Una secuencia de la quinta temporada de Billions resulta ilustrativa. Dos multimillonarios se sientan a discutir la necesidad de un nuevo capitalismo. Michael Prince, el anfitrión, habla de “devolver” algo a la sociedad gracias a la cual se han enriquecido. De forma no tan sorprendente, pues es un tema central en nuestros días, habla de que ha podido hacer tanto dinero gracias a su privilegio. Pero Bobby Axelrod, que viene de la pobreza, no acepta los términos: “Yo no hago como que soy un tipo normal que tuvo suerte. Soy un monstruo, un jodido monstruo carnívoro. Era el éxito o el olvido para mí”. Un capitalista sin culpa y, sobre todo, sin hipocresía. Es decir, un enemigo respetable. El sistema al desnudo, el lucro como único motor.

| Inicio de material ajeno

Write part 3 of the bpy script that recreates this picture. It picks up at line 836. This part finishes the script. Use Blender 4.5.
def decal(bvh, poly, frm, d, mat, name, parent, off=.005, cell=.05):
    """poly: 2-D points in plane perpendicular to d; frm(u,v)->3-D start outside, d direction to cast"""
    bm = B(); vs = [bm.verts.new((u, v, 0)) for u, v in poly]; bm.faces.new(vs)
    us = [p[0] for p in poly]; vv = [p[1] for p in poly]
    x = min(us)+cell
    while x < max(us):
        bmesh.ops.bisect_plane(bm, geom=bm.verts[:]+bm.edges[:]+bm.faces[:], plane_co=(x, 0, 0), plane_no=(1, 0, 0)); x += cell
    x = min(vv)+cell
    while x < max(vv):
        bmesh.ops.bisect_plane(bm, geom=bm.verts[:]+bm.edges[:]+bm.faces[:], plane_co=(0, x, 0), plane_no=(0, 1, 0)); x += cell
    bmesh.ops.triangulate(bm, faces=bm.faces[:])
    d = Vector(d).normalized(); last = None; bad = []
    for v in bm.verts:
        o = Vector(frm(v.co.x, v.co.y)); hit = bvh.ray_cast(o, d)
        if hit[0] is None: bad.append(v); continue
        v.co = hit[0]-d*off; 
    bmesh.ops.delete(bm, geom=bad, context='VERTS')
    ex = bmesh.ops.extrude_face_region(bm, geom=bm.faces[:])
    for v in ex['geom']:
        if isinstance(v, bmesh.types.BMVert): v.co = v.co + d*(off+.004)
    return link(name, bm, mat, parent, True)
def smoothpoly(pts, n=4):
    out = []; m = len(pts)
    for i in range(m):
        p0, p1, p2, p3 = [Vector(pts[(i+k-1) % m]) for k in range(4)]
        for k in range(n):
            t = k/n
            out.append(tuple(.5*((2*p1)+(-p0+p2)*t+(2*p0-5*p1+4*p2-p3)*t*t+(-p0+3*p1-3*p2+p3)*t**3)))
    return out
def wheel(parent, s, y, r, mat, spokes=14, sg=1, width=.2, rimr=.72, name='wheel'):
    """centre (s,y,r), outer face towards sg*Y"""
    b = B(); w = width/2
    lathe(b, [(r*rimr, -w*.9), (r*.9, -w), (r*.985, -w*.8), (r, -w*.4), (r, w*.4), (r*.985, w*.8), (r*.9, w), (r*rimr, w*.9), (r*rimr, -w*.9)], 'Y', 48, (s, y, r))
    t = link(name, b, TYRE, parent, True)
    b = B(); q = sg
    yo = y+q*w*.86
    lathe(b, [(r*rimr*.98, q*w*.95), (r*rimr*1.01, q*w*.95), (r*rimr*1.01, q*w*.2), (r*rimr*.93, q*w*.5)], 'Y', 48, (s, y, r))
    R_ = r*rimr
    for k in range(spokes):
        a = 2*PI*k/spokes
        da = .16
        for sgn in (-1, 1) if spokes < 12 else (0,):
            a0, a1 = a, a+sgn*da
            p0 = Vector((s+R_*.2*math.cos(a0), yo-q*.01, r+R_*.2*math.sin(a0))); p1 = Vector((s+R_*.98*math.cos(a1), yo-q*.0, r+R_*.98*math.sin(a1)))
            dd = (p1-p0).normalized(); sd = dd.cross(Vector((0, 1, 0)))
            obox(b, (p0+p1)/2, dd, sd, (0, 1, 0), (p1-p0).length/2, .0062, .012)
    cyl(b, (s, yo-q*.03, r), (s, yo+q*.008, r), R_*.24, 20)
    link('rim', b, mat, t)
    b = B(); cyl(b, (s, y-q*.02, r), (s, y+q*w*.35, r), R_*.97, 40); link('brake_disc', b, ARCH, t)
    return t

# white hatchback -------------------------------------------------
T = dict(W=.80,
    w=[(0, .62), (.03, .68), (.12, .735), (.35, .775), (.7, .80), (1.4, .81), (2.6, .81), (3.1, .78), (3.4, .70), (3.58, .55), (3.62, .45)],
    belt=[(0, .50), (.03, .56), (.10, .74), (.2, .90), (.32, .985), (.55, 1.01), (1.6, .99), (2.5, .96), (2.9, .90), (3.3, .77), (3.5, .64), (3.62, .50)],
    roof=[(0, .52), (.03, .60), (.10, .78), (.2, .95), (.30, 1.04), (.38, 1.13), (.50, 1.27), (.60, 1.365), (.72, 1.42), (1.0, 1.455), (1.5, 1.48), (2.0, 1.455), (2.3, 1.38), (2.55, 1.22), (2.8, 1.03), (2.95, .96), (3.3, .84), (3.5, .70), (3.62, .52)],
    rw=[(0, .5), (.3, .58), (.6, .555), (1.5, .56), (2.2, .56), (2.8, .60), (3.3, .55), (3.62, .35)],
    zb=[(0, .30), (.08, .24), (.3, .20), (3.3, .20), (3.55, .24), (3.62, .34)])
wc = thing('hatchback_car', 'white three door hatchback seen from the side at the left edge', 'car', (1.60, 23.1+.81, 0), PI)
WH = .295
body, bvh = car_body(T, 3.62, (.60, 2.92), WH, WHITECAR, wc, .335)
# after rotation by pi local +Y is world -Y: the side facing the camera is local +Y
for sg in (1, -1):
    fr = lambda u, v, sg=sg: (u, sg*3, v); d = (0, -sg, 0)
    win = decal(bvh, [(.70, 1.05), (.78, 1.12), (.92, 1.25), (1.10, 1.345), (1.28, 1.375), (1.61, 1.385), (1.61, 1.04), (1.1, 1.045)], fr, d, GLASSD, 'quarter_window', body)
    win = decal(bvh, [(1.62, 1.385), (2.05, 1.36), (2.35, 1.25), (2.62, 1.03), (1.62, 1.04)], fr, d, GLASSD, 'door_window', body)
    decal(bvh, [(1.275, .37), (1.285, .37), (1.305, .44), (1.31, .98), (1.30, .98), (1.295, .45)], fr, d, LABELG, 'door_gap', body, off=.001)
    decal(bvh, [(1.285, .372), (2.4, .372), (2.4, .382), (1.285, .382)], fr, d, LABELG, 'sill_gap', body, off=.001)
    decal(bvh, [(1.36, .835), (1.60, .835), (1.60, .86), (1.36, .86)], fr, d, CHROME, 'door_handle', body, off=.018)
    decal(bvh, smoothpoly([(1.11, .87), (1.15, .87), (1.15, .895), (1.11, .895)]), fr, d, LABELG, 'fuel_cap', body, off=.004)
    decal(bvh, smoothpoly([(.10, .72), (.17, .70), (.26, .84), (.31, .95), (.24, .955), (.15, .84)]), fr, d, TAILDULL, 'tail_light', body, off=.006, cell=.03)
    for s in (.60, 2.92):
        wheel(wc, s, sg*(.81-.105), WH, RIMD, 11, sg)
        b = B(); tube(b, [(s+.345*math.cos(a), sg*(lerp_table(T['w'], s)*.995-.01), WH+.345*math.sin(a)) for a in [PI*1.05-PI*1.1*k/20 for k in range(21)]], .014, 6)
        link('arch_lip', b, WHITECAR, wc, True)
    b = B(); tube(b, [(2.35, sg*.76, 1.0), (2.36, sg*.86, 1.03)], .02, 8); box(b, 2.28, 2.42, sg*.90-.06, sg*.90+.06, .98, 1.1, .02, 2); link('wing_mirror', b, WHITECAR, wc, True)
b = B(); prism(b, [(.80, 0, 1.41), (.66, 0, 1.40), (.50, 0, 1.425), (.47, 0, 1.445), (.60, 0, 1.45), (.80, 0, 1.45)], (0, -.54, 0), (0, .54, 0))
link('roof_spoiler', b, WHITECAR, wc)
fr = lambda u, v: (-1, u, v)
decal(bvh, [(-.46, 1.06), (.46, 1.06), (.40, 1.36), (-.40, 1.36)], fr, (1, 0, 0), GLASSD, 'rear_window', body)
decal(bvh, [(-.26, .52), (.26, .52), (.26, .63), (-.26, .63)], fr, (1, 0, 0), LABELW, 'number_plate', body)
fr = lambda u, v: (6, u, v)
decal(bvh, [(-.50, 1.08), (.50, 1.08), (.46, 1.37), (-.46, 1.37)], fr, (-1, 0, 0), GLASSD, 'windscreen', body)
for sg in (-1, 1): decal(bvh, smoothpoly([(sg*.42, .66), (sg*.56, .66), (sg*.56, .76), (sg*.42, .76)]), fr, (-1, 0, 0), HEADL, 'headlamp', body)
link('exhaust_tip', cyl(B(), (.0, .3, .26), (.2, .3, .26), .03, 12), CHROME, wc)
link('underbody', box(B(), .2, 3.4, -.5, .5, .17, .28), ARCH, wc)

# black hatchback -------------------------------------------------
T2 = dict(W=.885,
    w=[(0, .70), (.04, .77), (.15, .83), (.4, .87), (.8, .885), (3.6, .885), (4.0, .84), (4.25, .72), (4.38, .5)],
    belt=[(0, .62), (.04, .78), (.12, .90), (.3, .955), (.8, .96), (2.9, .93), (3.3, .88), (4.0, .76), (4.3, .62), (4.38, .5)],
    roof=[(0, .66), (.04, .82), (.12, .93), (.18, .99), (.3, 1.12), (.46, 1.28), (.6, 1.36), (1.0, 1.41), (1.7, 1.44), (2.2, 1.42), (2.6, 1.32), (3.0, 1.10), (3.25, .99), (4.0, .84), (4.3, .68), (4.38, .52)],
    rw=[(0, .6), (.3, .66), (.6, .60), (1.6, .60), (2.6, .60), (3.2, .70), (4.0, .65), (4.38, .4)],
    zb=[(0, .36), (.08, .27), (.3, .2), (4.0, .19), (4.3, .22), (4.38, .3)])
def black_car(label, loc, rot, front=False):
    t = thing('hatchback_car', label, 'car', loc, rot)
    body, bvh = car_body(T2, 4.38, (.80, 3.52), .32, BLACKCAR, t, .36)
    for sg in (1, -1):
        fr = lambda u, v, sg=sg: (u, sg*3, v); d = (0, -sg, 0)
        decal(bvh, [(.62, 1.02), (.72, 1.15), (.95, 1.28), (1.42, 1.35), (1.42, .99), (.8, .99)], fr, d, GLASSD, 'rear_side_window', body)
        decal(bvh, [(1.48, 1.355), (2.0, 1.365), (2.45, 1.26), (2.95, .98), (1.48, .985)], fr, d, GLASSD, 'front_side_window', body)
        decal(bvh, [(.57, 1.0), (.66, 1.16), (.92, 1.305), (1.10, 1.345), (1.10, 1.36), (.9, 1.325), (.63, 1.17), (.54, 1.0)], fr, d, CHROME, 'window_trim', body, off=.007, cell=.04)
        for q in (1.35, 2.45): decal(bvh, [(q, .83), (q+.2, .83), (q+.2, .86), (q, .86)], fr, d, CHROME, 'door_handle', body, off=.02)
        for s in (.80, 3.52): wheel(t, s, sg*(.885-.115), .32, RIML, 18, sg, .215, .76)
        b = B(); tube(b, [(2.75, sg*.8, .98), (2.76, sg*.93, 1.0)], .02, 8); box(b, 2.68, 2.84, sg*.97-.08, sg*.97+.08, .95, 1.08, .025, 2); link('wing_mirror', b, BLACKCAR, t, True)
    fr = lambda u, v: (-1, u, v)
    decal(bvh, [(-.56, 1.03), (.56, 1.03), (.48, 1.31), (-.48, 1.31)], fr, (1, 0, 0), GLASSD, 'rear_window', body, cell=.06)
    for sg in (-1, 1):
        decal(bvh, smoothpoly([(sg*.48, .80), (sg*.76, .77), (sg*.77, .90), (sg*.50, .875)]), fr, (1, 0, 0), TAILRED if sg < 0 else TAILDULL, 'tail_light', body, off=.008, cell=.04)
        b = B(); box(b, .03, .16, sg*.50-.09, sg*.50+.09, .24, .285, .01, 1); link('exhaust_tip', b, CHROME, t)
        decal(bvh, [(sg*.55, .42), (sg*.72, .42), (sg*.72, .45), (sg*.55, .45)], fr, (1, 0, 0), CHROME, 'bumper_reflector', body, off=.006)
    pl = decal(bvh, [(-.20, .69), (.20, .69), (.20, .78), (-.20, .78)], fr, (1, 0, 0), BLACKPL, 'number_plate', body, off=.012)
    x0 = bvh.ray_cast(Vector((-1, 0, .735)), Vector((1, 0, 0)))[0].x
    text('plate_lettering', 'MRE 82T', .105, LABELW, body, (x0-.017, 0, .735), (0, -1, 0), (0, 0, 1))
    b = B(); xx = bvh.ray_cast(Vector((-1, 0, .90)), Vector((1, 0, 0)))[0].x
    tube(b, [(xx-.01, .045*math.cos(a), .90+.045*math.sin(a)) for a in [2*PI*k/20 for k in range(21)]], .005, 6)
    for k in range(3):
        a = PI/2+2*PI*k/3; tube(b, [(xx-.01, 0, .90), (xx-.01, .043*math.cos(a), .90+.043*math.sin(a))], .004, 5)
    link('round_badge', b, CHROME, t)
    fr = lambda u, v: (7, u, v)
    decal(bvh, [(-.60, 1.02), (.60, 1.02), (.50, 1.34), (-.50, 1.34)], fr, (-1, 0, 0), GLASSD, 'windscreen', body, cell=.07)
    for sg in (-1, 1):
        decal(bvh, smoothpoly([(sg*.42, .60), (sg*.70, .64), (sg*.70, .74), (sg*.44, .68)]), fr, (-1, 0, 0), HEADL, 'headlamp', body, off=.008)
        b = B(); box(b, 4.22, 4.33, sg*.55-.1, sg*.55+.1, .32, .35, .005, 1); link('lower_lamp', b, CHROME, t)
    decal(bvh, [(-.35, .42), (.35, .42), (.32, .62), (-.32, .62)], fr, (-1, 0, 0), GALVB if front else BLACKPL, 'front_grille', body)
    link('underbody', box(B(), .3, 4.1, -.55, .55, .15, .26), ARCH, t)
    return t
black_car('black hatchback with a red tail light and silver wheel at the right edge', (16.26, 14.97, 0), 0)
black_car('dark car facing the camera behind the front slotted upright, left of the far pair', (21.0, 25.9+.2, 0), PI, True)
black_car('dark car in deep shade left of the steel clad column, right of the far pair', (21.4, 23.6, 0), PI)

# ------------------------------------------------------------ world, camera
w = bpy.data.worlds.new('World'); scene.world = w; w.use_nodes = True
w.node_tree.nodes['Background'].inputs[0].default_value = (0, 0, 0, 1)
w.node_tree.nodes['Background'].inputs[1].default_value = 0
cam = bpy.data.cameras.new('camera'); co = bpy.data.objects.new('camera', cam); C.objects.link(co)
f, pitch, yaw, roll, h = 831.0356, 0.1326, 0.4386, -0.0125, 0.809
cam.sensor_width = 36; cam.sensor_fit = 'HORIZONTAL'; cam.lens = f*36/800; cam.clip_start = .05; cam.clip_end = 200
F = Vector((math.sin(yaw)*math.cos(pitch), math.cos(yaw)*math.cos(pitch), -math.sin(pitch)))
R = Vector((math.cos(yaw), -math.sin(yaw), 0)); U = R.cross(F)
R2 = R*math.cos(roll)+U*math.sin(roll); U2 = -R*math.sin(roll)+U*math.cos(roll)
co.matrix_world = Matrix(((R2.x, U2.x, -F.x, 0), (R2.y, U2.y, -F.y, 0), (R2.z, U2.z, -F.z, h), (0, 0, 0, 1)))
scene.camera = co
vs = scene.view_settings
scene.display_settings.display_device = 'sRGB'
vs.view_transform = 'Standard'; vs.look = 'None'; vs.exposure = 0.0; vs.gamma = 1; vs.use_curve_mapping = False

A favor de lo bueno, en contra de lo malo: repetirlo nos hace sentir menos culpables, pero también nos adormece. ¿Qué escritor en activo podría armar con sus columnas un volumen como Los libros de la guerra, de Fogwill? Un libro que nos asombre y nos irrite, que nos haga gozar con el texto mientras nos pone contra las cuerdas. “A nosotros, que no somos ni caballeros de la fe ni superhombres”, escribió Roland Barthes, “sólo nos resta, si puedo así decirlo, hacer trampas con la lengua, hacerle trampas a la lengua”. En esta época de juicios morales antes que estéticos, lo que uno espera de un artista no es que cambie de tema, es que cambie la sintaxis.